What Josiah Saw is one of those movies whose story is infused with human horror. It's not about monsters or aliens or demons. Well, okay, it is about demons, just the kind that are borne from trauma, not the kind that come from hell to possess people. The film, which had its world premiere at the 2021 Fantasia International Film Festival, has multiple plot strands that tie together in the end to deliver an emotionally harrowing finale guaranteed to give you chills.

Robert Patrick plays Josiah Graham, an abusive family patriarch who lives on an allegedly haunted farm with one of his three adult children, Thomas (Scott Haze). Thomas has some sort of developmental delays which are made worse by Josiah's weird old-school Bible-thumping ways. (A scene in which he forces his son to perform a sexual act in front of him as a bizarre form of penance is incredibly uncomfortable.) One night, Josiah has a vision that convinces him the entire clan needs to correct the sins of their collective past. He quickly gets Thomas on board with this idea.

Then the movie jumps to his other son Eli (Nick Stahl). He's an ex-con, forced to pay off a debt to a sleazy bar owner/criminal (Jake Weber) by accompanying two thugs to rob a group of gypsies. Things go wrong in ways he could never anticipate, sending him on the lam. He ends up at the suburban home of his sister Mary (Kelli Garner). She's married to Ross (Tony Hale) and they're thinking about adopting a child. At the same time, she continues to deal with the fallout from childhood sexual abuse. A company is looking to buy the farm, and Eli figures the cash could bail him out while allowing the whole family to get out from under its dark spell at the same time. He asks Mary to go along with that plan.

I don't want to give away how all these disparate elements fit together, but rest assured that they do. The final fifteen minutes of What Josiah Saw are a powder keg, as shocking family secrets come to the surface. In these concluding moments, we see the characters in a different light, understanding their personal traumas with much greater clarity.
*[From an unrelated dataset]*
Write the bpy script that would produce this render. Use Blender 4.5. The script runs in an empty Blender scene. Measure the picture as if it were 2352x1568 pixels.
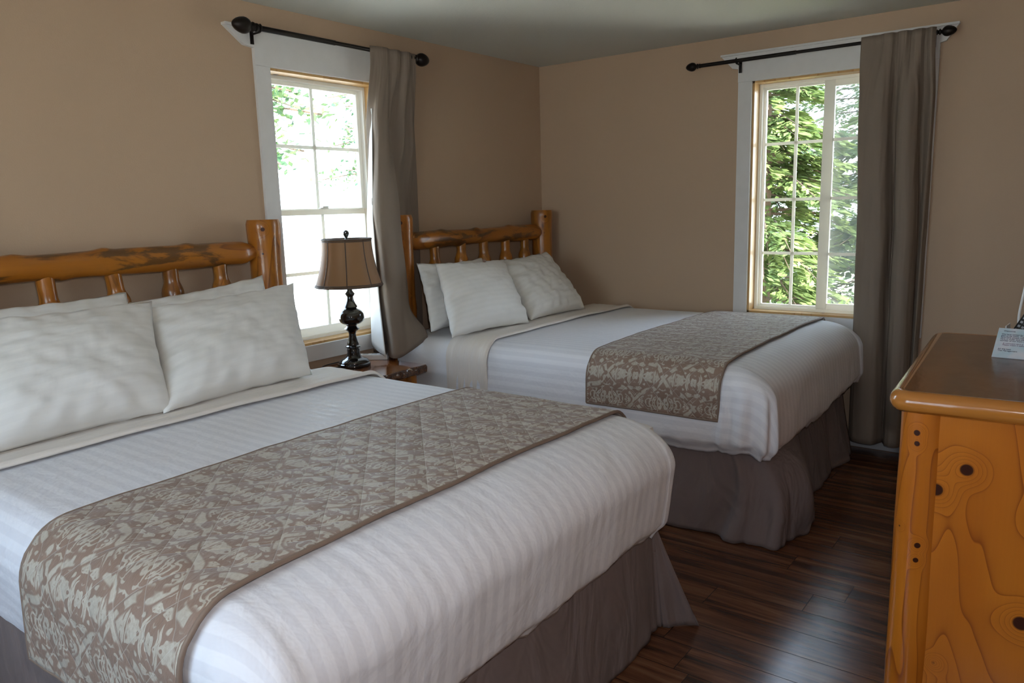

At its core, the movie is about the wide-ranging effects of abuse and how being subjected to it can impact a victim throughout their life.

Strong work from the entire cast keeps the admittedly tough material from feeling exploitative. Stahl, Garner, and Haze are very good at portraying the different ways the Graham children have been affected by – and have responded to – their father's various forms of abuse. As that father, Robert Patrick gives what may be the performance of his career. He's chilling, skillfully avoiding the usual bad guy clichés in favor of a nuanced turn as a badly damaged man who has damaged others in return.

What Josiah Saw is brutal to watch at times. And yet you somehow can't look away, either. That's the allure of this powerful, suspenseful film.

What Josiah Saw is unrated. but contains adult language, graphic violence, drug content, and sexuality/nudity. The running time is 2 hours.